(Record excerpts):
══════

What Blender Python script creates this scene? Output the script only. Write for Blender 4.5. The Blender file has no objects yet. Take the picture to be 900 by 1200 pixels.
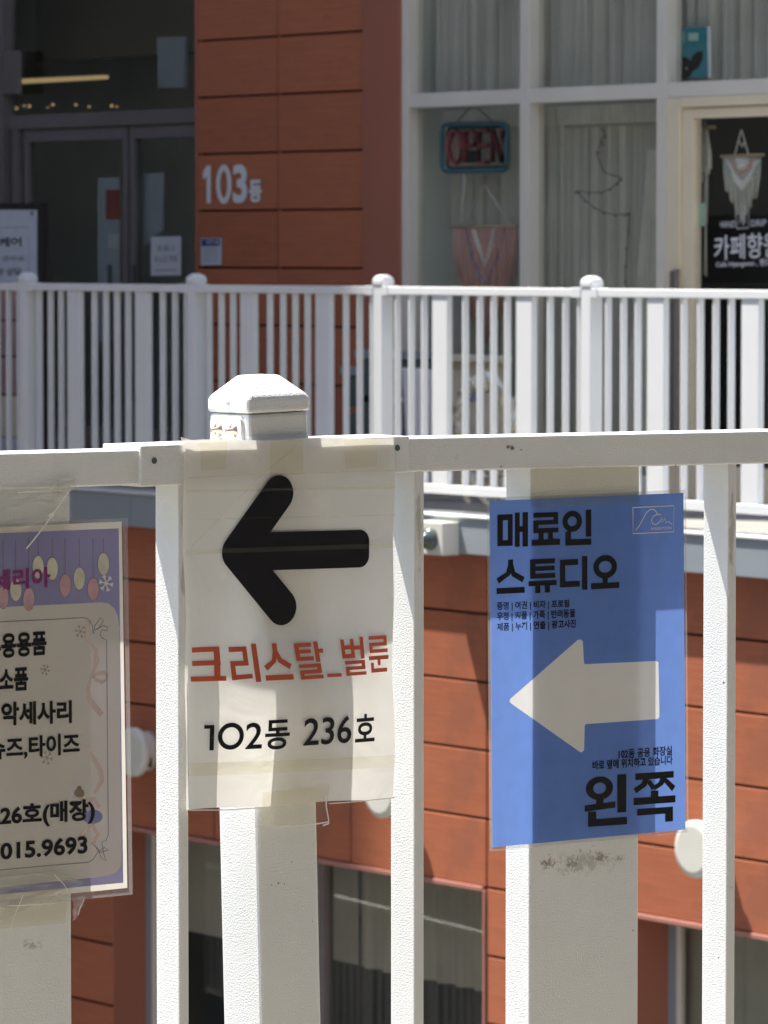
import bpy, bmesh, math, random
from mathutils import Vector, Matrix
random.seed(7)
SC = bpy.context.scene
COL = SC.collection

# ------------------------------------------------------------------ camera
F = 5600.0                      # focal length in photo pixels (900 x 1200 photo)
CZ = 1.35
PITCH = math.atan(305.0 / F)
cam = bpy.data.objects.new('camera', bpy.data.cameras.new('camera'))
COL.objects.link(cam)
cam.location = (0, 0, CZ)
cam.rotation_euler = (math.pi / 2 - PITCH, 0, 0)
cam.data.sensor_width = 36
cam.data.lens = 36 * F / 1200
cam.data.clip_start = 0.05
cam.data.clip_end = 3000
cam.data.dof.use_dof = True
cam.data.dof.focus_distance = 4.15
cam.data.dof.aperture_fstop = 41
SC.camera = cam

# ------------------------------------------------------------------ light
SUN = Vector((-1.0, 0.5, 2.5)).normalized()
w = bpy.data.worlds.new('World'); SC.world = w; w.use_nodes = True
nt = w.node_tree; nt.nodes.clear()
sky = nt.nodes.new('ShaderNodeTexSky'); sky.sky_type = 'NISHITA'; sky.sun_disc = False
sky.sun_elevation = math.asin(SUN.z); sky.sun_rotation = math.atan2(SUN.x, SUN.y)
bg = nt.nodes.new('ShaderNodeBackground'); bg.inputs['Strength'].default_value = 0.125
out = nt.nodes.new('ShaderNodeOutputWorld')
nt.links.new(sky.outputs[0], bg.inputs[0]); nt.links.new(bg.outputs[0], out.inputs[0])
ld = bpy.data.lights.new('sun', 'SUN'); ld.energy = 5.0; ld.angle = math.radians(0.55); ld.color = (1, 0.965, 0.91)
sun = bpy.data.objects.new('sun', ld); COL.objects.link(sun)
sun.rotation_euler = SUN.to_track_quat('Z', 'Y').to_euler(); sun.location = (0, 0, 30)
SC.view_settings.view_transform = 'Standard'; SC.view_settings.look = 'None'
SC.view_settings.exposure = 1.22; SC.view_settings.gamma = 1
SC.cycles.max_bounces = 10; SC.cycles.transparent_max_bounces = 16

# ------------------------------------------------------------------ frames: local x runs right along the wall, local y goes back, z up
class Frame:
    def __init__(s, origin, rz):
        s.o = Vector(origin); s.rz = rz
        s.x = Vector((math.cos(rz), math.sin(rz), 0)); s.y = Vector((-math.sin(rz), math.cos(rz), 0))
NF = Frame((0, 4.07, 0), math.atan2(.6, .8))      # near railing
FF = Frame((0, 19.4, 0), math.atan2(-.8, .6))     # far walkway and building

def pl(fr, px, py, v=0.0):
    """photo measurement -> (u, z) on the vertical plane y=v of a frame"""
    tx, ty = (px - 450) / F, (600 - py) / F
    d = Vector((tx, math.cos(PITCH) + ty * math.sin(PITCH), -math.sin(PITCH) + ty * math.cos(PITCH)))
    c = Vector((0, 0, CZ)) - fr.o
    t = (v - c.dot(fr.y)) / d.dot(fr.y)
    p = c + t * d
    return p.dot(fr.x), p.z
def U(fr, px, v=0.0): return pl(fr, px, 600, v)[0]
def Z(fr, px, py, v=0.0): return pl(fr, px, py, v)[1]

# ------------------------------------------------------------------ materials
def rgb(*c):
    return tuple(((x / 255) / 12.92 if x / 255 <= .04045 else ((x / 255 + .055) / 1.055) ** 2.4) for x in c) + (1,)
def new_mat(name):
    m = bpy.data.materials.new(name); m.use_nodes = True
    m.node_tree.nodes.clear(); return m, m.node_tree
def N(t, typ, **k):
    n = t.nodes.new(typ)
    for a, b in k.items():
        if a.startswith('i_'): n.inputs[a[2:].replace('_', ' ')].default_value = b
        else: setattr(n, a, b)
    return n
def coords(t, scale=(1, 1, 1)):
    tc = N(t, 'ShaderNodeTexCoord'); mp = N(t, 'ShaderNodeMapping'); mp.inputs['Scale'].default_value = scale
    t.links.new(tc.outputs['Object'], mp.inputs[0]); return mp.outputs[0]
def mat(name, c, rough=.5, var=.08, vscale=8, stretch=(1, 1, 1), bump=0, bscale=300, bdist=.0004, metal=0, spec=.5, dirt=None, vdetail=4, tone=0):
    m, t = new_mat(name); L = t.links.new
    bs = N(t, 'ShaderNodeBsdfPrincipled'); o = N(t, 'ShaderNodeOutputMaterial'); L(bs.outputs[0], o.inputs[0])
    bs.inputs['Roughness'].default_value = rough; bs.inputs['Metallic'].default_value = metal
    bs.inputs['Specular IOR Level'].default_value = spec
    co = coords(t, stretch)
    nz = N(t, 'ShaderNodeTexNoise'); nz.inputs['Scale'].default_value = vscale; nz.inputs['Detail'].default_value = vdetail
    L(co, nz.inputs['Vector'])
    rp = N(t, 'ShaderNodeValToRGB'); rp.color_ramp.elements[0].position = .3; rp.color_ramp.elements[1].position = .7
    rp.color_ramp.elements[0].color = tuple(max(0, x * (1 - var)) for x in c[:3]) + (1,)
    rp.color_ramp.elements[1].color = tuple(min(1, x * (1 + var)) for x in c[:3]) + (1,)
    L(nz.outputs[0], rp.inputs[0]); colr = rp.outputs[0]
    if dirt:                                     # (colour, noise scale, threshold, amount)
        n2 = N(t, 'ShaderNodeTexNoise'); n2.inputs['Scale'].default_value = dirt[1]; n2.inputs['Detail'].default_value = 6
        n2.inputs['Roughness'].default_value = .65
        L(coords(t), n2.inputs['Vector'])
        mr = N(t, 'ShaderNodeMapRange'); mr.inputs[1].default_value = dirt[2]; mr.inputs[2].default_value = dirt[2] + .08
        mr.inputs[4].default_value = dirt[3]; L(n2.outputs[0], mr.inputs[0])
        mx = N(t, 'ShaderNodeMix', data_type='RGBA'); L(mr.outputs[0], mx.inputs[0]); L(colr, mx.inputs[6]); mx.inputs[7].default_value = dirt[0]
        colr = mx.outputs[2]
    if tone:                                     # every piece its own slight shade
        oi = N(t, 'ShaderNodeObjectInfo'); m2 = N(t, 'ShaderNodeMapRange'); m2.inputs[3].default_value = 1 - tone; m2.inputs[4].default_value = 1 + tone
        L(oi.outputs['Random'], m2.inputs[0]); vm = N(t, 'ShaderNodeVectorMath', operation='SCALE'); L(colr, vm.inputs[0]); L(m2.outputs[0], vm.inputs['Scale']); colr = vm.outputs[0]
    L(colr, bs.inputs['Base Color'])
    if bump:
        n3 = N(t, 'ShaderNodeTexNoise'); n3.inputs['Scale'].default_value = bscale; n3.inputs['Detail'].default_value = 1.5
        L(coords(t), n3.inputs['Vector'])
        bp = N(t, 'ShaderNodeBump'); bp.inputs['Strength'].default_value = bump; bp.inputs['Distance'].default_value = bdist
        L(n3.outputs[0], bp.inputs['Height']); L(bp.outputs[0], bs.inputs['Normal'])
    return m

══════

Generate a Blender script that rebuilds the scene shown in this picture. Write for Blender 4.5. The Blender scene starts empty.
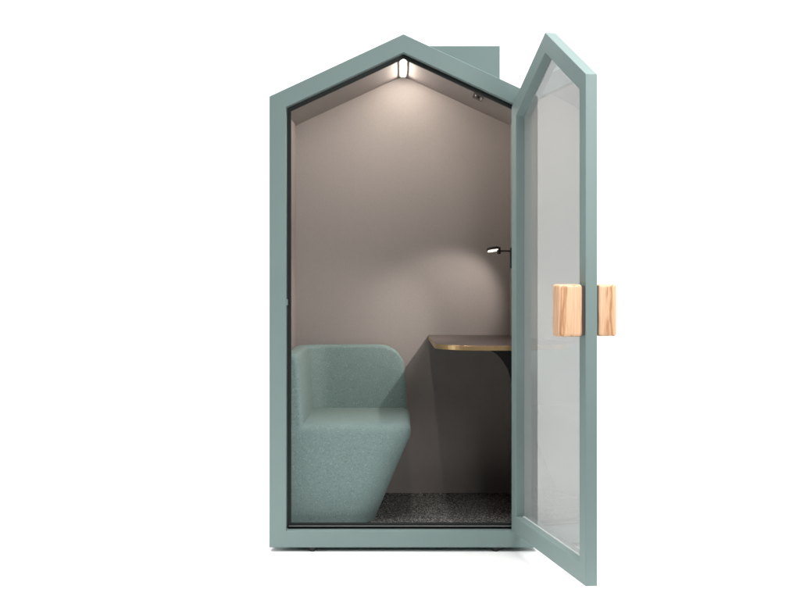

══════

(Stated goal):
From the material above, reproduce only what runs from the line holding "What Blender Python" down to the line holding "COL = SC.collection", both included, pictures excluded.

(Solution):
What Blender Python script creates this scene? Output the script only. Write for Blender 4.5. The Blender file has no objects yet. Take the picture to be 900 by 1200 pixels.
import bpy, bmesh, math, random
from mathutils import Vector, Matrix
random.seed(7)
SC = bpy.context.scene
COL = SC.collection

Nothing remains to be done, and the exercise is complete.